Senior Petroleum Analyst Expects High Gas Prices to Continue in 2018

For the last 10 weeks, the United States has consecutively seen a steady decline in crude oil inventories, according to Senior Petroleum Analyst Dan McTeague.

In January of 2017, the cost of a barrel of oil was around $52. McTeague shared that right now, we’re seeing prices closer to $66. That is a $14 difference and he said it may increase as the year goes on with high demand at the national and international levels, increased exports and stalled production continuing to impact costs.

That decline in inventories has resulted in higher commercial gas prices, with Hoosier motorists paying $2.54 on average. That is about 50 cents more than the same time last year. McTeague explained that this trend is fairly uncommon for January going into February since we typically see lower prices while still utilizing winter blends.

McTeague said that prices can be pushed so far before consumers will rethink filling up,

“At what point do prices become so expensive that people are dissuaded? I think anything under $3 a gallon is still safe but over $3 a gallon, people will start to take notice but there’s no doubt about it, with America producing and selling a lot more oil, oil is quickly becoming king once again.”

He said if crude oil costs continue this upward trend, we can expect to see gas prices get up to the $3 range when they make the switch to summer blend in late March to mid-April.

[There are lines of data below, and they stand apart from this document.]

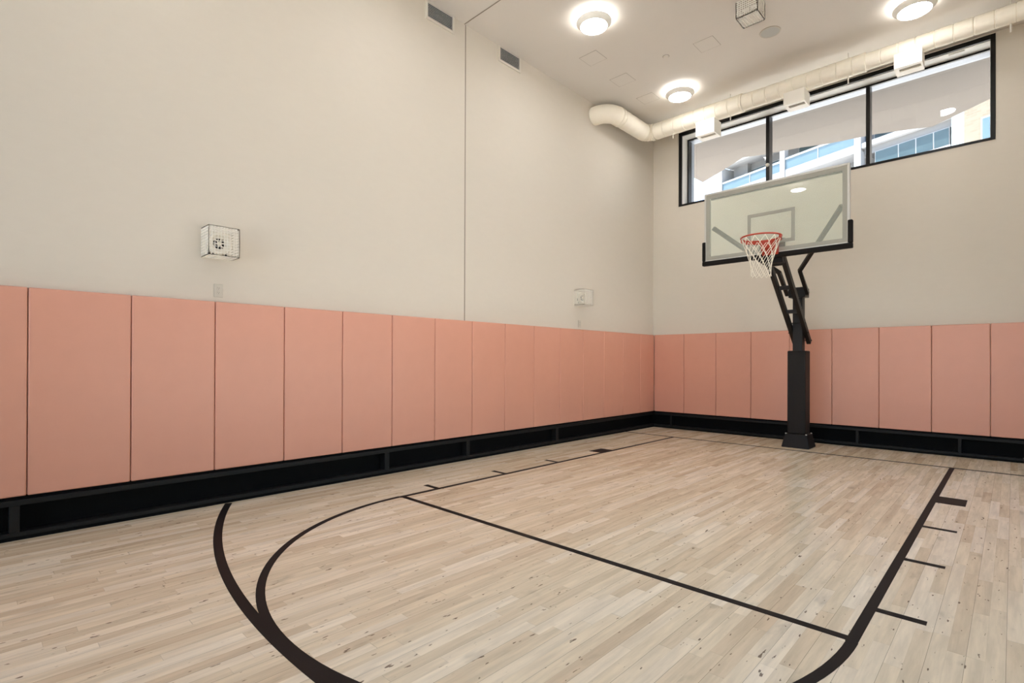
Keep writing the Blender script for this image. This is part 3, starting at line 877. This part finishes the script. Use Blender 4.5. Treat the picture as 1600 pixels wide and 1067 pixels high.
# curved gusset band below the far half of the ring
n = 24
for i in range(n):
    a0, a1 = math.radians(-12 + 204 * i / n), math.radians(-12 + 204 * (i + 1) / n)
    q = lambda a, r, z: L(HX + r * math.cos(a), HY + r * math.sin(a), z)
    h0 = 0.045; 
    br.add([q(a0, RR - 0.004, RZ - h0), q(a1, RR - 0.004, RZ - h0), q(a1, RR - 0.004, RZ), q(a0, RR - 0.004, RZ),
            q(a0, RR + 0.004, RZ - h0), q(a1, RR + 0.004, RZ - h0), q(a1, RR + 0.004, RZ), q(a0, RR + 0.004, RZ)],
           [(0, 1, 2, 3), (4, 7, 6, 5), (0, 4, 5, 1), (3, 2, 6, 7), (1, 5, 6, 2), (0, 3, 7, 4)])
br.build('ring_gusset', M_rim, rim)
hb = MB()
hb.add([L(HX - 0.105, BY - 0.002, 2.71), L(HX + 0.105, BY - 0.002, 2.71), L(HX + 0.105, BY - 0.002, RZ - 0.004), L(HX - 0.105, BY - 0.002, RZ - 0.004),
        L(HX - 0.085, BY - 0.13, 2.80), L(HX + 0.085, BY - 0.13, 2.80), L(HX + 0.085, BY - 0.15, RZ - 0.004), L(HX - 0.085, BY - 0.15, RZ - 0.004)],
       [(0, 1, 2, 3), (4, 7, 6, 5), (0, 4, 5, 1), (3, 2, 6, 7), (1, 5, 6, 2), (0, 3, 7, 4)])
hb.build('rim_bracket', M_rim, rim, bevel=0.006)
net = MB()
NS = 12
levels = [(0.232, 2.882), (0.205, 2.80), (0.176, 2.715), (0.150, 2.635), (0.130, 2.56), (0.120, 2.49), (0.118, 2.425), (0.121, 2.385)]
def node(k_, i):
    r_, z = levels[k_]
    a = 2 * PI * (i + (0.5 if k_ % 2 else 0.0)) / NS
    return L(HX + r_ * math.cos(a), HY + r_ * math.sin(a), z)
for k_ in range(len(levels) - 1):
    for i in range(NS):
        a = node(k_, i)
        for j in ((i, i - 1) if k_ % 2 == 0 else (i, i + 1)):
            net.tube([a, node(k_ + 1, j)], 0.0036, 5)
for k_ in (2, 4, 6):
    for i in range(NS):
        c_ = Vector(node(k_, i)); net.lathe([(0.001, -0.006), (0.0055, -0.003), (0.0055, 0.003), (0.001, 0.006)], tuple(c_), 'z', 6)
net.build('net', M_net, rim, smooth=True)
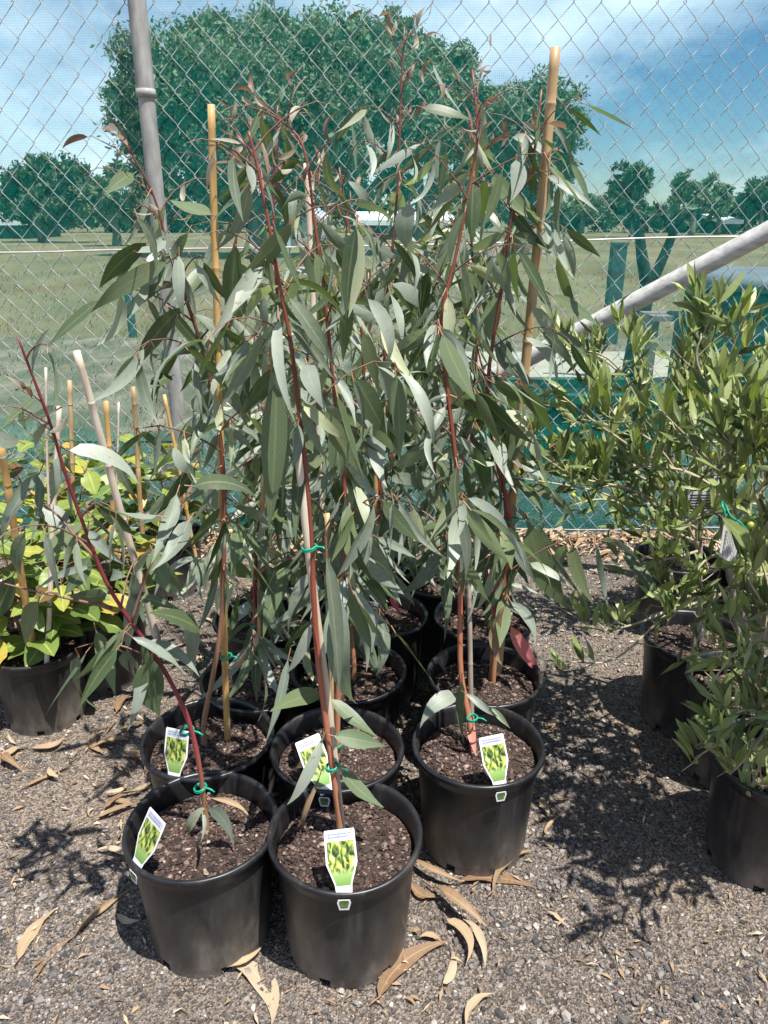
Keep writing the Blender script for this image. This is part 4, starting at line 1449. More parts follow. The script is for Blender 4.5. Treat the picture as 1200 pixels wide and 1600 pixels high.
# ---- second row, left
g5 = gum('eucalyptus sapling with golden bamboo cane behind the front pot of the leaning sapling', 325, 1150)
Y = g5.location.y
p5 = stem_part(g5, 'stem', stem_px(g5, [(318, 1135), (332, 1060), (345, 980), (350, 860), (348, 720), (330, 600), (302, 500), (266, 400), (238, 300), (184, 205)], Y + 0.02, Y + 0.03), 0.007, 0.0018, M['brown_stem'])
stake(g5, 'stake', (331, 162), (355, 1150), Y + 0.03, Y + 0.04, 0.0076, M['bamboo_gold'])
tie_part(g5, 354, 1026, Y + 0.03, 0.012)
grow(g5, p5, 0.36, 15, 104, (0.11, 0.175), 0.27, 6, seed=105)
for kd, a, b, w in (('d', (330, 336), (264, 312), 30), ('n', (180, 205), (168, 200), 18), ('d', (208, 272), (163, 305), 24), ('d', (255, 450), (192, 500), 28), ('g', (240, 390), (200, 500), 36),
                    ('g', (275, 500), (235, 552), 52), ('d', (268, 588), (232, 608), 36), ('d', (262, 410), (142, 488), 24), ('d', (285, 480), (210, 580), 22), ('g', (280, 400), (288, 500), 26),
                    ('n', (200, 228), (166, 204), 20), ('g', (215, 395), (256, 412), 28), ('d', (395, 545), (380, 640), 34)):
    aim_leaf(g5, kd, a, b, Y + R_(-0.06, 0.06), Y + R_(-0.08, 0.06), w)

# ---- second pot of the right column
g6 = gum('eucalyptus sapling with tall thick bamboo stake and a drooping pink red leaf', 757, 1052)
Y = g6.location.y
p6 = stem_part(g6, 'stem', stem_px(g6, [(772, 1040), (785, 930), (797, 820), (772, 700), (762, 600), (784, 450), (802, 330), (832, 250), (846, 140)], Y + 0.02, Y + 0.05), 0.0078, 0.002, M['red_stem'])
stem_part(g6, 'stem', [Vector((at(768, 1040, Y + .03).x, Y + .03, SOIL_Z - .01)), at(775, 920, Y + .02), at(790, 800, Y + .02), at(768, 640, Y + .04), at(745, 540, Y + .05)], 0.006, 0.002, M['crimson_stem'])
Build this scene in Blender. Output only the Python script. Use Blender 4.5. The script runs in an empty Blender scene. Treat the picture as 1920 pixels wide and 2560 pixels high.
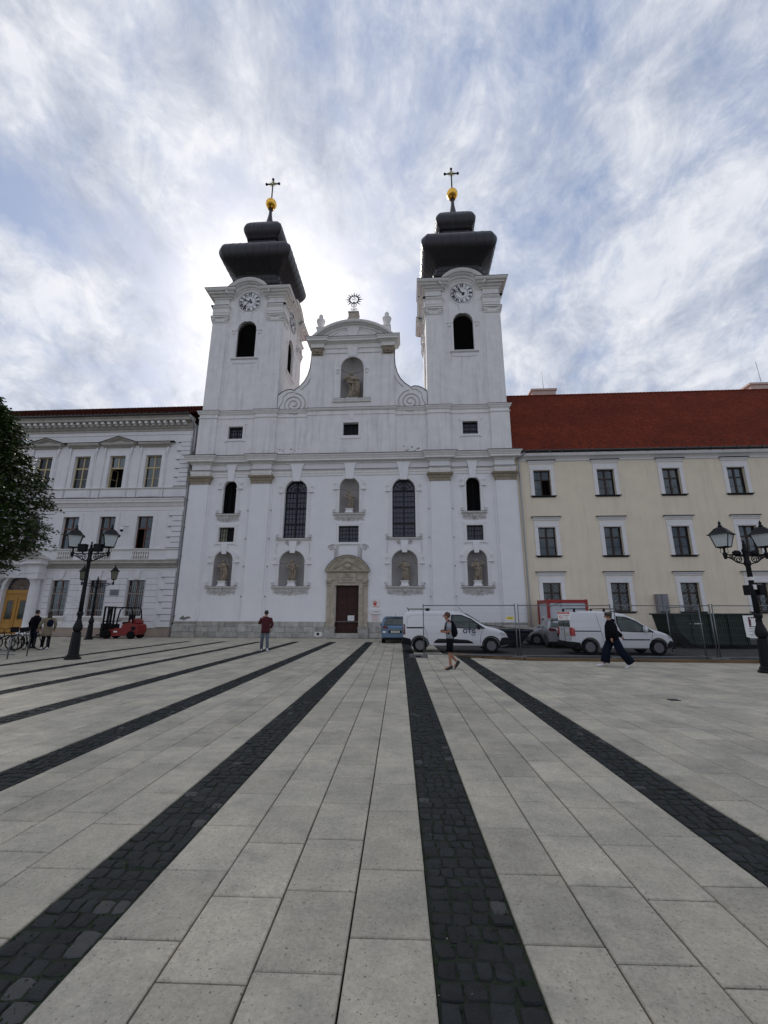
import bpy, bmesh, math, random
from mathutils import Vector, Matrix, noise
from mathutils.geometry import tessellate_polygon
random.seed(7)
R=math.radians; PI=math.pi; sin=math.sin; cos=math.cos
S=bpy.context.scene
C=S.collection
# ------------------------------------------------------------------ camera
cam_d=bpy.data.cameras.new('camera'); cam=bpy.data.objects.new('camera',cam_d); C.objects.link(cam)
cam_d.sensor_fit='HORIZONTAL'; cam_d.sensor_width=36.0; cam_d.lens=36*1052.286/1920; cam_d.clip_end=3000; cam_d.clip_start=.05
yaw,pitch,roll=-0.0599593,0.238472,0.00258569
f=Vector((sin(yaw)*cos(pitch),cos(yaw)*cos(pitch),sin(pitch))); r=Vector((cos(yaw),-sin(yaw),0)); u=r.cross(f)
r2=cos(roll)*r+sin(roll)*u; u2=-sin(roll)*r+cos(roll)*u
m=Matrix((r2,u2,-f)).transposed().to_4x4(); m.translation=Vector((4.5268,-30.9955,1.65))
cam.matrix_world=m; S.camera=cam
S.render.resolution_x=768; S.render.resolution_y=1024
# ------------------------------------------------------------------ sky, sun, exposure
SUN=Vector((-.266,.7524,.6026)).normalized()
sun_el=math.asin(SUN.z); sun_az=math.atan2(SUN.x,SUN.y)
W=bpy.data.worlds.new('World'); S.world=W; W.use_nodes=True
SKYOFF=(31.7,4.6)
def sky():
    nt=W.node_tree; N=nt.nodes; L=nt.links; N.clear()
    def n(t,**k):
        o=N.new(t)
        for a,b in k.items(): setattr(o,a,b)
        return o
    def mth(op,a,b=None,clamp=False):
        o=n('ShaderNodeMath',operation=op); o.use_clamp=clamp
        for i,v in enumerate((a,b)):
            if v is None: continue
            if isinstance(v,(int,float)): o.inputs[i].default_value=v
            else: L.new(v,o.inputs[i])
        return o.outputs[0]
    def ramp(fac,pts):
        o=n('ShaderNodeValToRGB'); cr=o.color_ramp
        while len(cr.elements)<len(pts): cr.elements.new(.5)
        for e,(p,c) in zip(cr.elements,pts): e.position=p; e.color=(*c,1) if isinstance(c,tuple) else (c,c,c,1)
        L.new(fac,o.inputs[0]); return o.outputs[0]
    def mix(fac,a,b,bt='MIX'):
        o=n('ShaderNodeMix',data_type='RGBA',blend_type=bt)
        for i,v in ((0,fac),(6,a),(7,b)):
            if isinstance(v,(int,float)): o.inputs[i].default_value=v
            elif isinstance(v,tuple): o.inputs[i].default_value=(*v,1)
            else: L.new(v,o.inputs[i])
        return o.outputs[2]
    tc=n('ShaderNodeTexCoord'); sep=n('ShaderNodeSeparateXYZ'); L.new(tc.outputs['Generated'],sep.inputs[0])
    z=mth('MAXIMUM',sep.outputs[2],.0); zz=mth('ADD',z,.62)
    cx=mth('DIVIDE',sep.outputs[0],zz); cy=mth('DIVIDE',sep.outputs[1],zz)
    comb=n('ShaderNodeCombineXYZ'); L.new(cx,comb.inputs[0]); L.new(cy,comb.inputs[1])
    def noi(scale,detail,rough,lac=2.1,dist=0,off=(0,0,0),st=(1,1,1),rot=0):
        mp=n('ShaderNodeMapping'); mp.inputs['Location'].default_value=off; mp.inputs['Scale'].default_value=st; mp.inputs['Rotation'].default_value=(0,0,rot)
        L.new(comb.outputs[0],mp.inputs[0])
        o=n('ShaderNodeTexNoise'); L.new(mp.outputs[0],o.inputs['Vector'])
        o.inputs['Scale'].default_value=scale; o.inputs['Detail'].default_value=detail; o.inputs['Roughness'].default_value=rough; o.inputs['Lacunarity'].default_value=lac; o.inputs['Distortion'].default_value=dist
        return o.outputs[0]
    big=noi(1.5,3,.5,off=(3.1+SKYOFF[0],1.7+SKYOFF[1],0),dist=.4)
    med=noi(4.0,10,.60,off=(SKYOFF[0],SKYOFF[1],0),dist=.5,st=(1,.85,1),rot=.12)
    fine=noi(12.5,9,.64,off=(1.2,4.4,0),st=(1,.8,1),dist=.5,rot=-.1)
    cov=mth('ADD',mth('ADD',mth('MULTIPLY',big,.34),mth('MULTIPLY',med,.48)),mth('MULTIPLY',fine,.26))
    low=mth('MULTIPLY',mth('SUBTRACT',1.0,mth('MINIMUM',mth('MULTIPLY',z,1.5),1.0)),.10)
    cov=mth('ADD',cov,low)
    dens=ramp(cov,[(.45,0.0),(.50,.35),(.56,.80),(.64,1.0)])
    ni=n('ShaderNodeTexSky',sky_type='NISHITA'); ni.sun_disc=False; ni.sun_elevation=sun_el; ni.sun_rotation=sun_az; ni.altitude=100; ni.air_density=1.0; ni.dust_density=1.2; ni.ozone_density=1.0
    blue=mix(.75,ni.outputs[0],(1.7,2.3,3.7))
    sh=mth('ADD',mth('MULTIPLY',noi(5.2,10,.60,off=(5.2+SKYOFF[0],SKYOFF[1]+.3,0),dist=.6,st=(1,.85,1)),.6),mth('MULTIPLY',noi(16,9,.66,off=(2.2,.3,0),dist=.5,st=(1,.8,1)),.4))
    shade=ramp(sh,[(.38,(2.6,2.95,3.75)),(.48,(4.1,4.35,4.95)),(.58,(5.9,6.0,6.3))])
    # glow of the veiled sun through the cloud layer
    vd=n('ShaderNodeVectorMath',operation='DOT_PRODUCT'); L.new(tc.outputs['Generated'],vd.inputs[0]); vd.inputs[1].default_value=SUN
    d=mth('MAXIMUM',vd.outputs['Value'],0.0)
    g1=mth('MULTIPLY',mth('POWER',d,9.0),.9); g2=mth('MULTIPLY',mth('POWER',d,70.0),4.5); g3=mth('MULTIPLY',mth('POWER',d,1200.0),12.0)
    glow=mth('ADD',mth('ADD',g1,g2),g3)
    gc=n('ShaderNodeVectorMath',operation='SCALE'); gc.inputs[0].default_value=(1.0,.92,.76); L.new(glow,gc.inputs['Scale'])
    skyc=mix(dens,blue,shade)
    add=mix(1.0,skyc,gc.outputs[0],'ADD')
    # ground half of the environment: dull paving bounce
    hz=ramp(mth('ADD',mth('MULTIPLY',sep.outputs[2],8.0),.5,True),[(.35,0.0),(.55,1.0)])
    fin=mix(hz,(1.3,1.3,1.3),add)
    bg=n('ShaderNodeBackground'); L.new(fin,bg.inputs[0]); bg.inputs[1].default_value=.1
    out=n('ShaderNodeOutputWorld'); L.new(bg.outputs[0],out.inputs[0])
sky()
sd=bpy.data.lights.new('sun','SUN'); sd.energy=2.2; sd.angle=R(12); sd.color=(1,.95,.88)
so=bpy.data.objects.new('sun',sd); C.objects.link(so); so.rotation_euler=SUN.to_track_quat('Z','Y').to_euler(); so.location=(0,0,60)
vs=S.view_settings; vs.view_transform='Standard'; vs.look='None'; vs.gamma=1; vs.use_curve_mapping=False; vs.exposure=0.55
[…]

Recently, prices in Marshall County are coming in as low as $2.47 at some Plymouth stations but in Bremen prices are listed around $2.54 and individuals in Argos can expect to pay up to $2.69 per gallon.

Pulaski County is seeing an average of $2.66 while Starke County residents can expect to pay anywhere between $2.65 to $2.69, depending on where they fuel up.

McTeague encourages people to shop around, especially if they commute. He said simply saving six to ten cents on a gallon of gas can result in big savings over time.